Hydromagnetic and gravitomagnetic crust-core coupling in a precessing neutron star

We consider two types of mechanical coupling between the crust and the core of a precessing neutron star. First, we find that a hydromagnetic (MHD) coupling between the crust and the core strongly modifies the star's precessional modes when t(A) less than or similar to (TspinTprec)(1/2); here t(A) is the Alfven crossing timescale, and T-spin and T-prec are the star's spin and precession periods, respectively. We argue that in the precessing pulsar PSR B1828 - 11 the restoring MHD stress prevents a free wobble of the crust relative to the nonprecessing core. Instead, the crust and the proton-electron plasma in the core must precess in unison, and their combined ellipticity determines the period of precession. Link has recently shown that the neutron superfluid vortices in the core of PSR B1828 - 11 cannot be pinned to the plasma; he has also argued that this lack of pinning is expected if the proton Fermi liquid in the core is a type I superconductor. In this case, the neutron superfluid is dynamically decoupled from the precessing motion.
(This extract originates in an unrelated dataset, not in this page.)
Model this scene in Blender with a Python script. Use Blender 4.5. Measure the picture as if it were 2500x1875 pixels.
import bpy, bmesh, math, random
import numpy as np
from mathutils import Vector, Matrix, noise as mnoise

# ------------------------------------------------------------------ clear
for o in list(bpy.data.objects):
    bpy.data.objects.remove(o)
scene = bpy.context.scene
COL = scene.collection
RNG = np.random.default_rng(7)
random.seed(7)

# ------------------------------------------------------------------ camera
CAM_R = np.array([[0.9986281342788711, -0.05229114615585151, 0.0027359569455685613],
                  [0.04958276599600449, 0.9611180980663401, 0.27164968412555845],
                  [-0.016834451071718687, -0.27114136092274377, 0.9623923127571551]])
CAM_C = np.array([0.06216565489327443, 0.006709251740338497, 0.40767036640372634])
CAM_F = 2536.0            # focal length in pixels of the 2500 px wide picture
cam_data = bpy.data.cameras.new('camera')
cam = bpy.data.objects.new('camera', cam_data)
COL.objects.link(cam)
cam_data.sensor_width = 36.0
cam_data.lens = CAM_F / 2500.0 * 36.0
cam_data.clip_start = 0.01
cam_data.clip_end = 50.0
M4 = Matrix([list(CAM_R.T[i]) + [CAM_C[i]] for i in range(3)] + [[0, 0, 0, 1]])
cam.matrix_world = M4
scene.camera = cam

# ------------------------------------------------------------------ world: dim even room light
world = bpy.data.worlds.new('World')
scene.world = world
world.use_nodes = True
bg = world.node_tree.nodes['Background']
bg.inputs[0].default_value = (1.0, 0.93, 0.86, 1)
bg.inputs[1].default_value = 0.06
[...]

The pulsar's precession decays as a result of the mutual friction between the neutron superfluid and the plasma in the core. The decay is expected to occur over tens to hundreds of precession periods and may be measurable over a human lifetime. Such a measurement would provide information about the strong neutron-proton interaction in the neutron star core. Second, we consider the effect of gravitomagnetic coupling between the neutron superfluid in the core and the rest of the star and show that this coupling changes the rate of precession by about 10%. The general formalism developed in this paper may be useful for other applications.